L'utopie n'apparaît pas toujours comme une œuvre autonome, elle intervient sous la forme d'un discours inséré dans un autre discours (politique, historique, philosophique ou romanesque) avec lequel elle entretient des rapports complexes. L'Eldorado, décrit dans Candide de Voltaire, ne prend son sens que par rapport au faux paradis du premier chapitre et à la robinsonnade de la conclusion. Le recours à l'utopie peut avoir valeur exemplaire (les troglodytes dans les Lettres persanes ou la description du Valais dans la Nouvelle Héloïse), ou se voir infliger par le roman un coup mortel (la communauté de Clarens dans la Nouvelle Héloïse) ; en tout cas, et l'exemple de Cleveland de l'abbé Prévost est significatif, ce recours est toujours ambigu. Livré au jeu des parallèles par la stratégie de l'écriture, le modèle utopique est ruiné par l'humour allègre de Sade dans Aline et Valcour : Zamé, l'habituel et sage législateur, et l'horrible despote Ben Maacoro sont prisonniers de leur utopie, à laquelle Sade oppose le joyeux nomadisme du bohémien Brigandos. C'est que Sade sait voir une nouvelle tyrannie dans le règne de la raison et la froide férocité dans des rapports sociaux plutôt renouvelés qu'altérés : l'envol des héros de la Découverte australe (1781) de Restif de la Bretonne devient un privilège, et les héros de la liberté, des tyrans.

Rêves et réalités

La fécondité de l'utopie du XVIIIe s. est liée à son propre éclatement dans l'idéologie politique.
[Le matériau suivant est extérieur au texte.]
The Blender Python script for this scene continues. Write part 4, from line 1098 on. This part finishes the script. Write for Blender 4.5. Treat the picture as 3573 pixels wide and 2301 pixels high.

Babeuf proclamait sa dette envers le Code de la Nature et les images – réactionnaires – d'un communisme primitif devaient trouver un chemin dans l'avancée théorique du socialisme utopique du XIXe s : du réel (comme la colonisation du Paraguay par les Jésuites) au texte, l'utopie a pu faire retour au réel. C'est là aussi le sens des étonnantes esquisses de Boullée ou de Ledoux et Lequeu en qui l'on voit aujourd'hui un manifeste fondateur de la modernité architecturale et urbanistique. De l'architecture de la prison ou du Familistère de Guise (fondé par Godin) à l'hôpital psychiatrique modèle, les bons sentiments arrivent bien mal à cacher l'impératif du nouvel âge : « surveiller et punir ».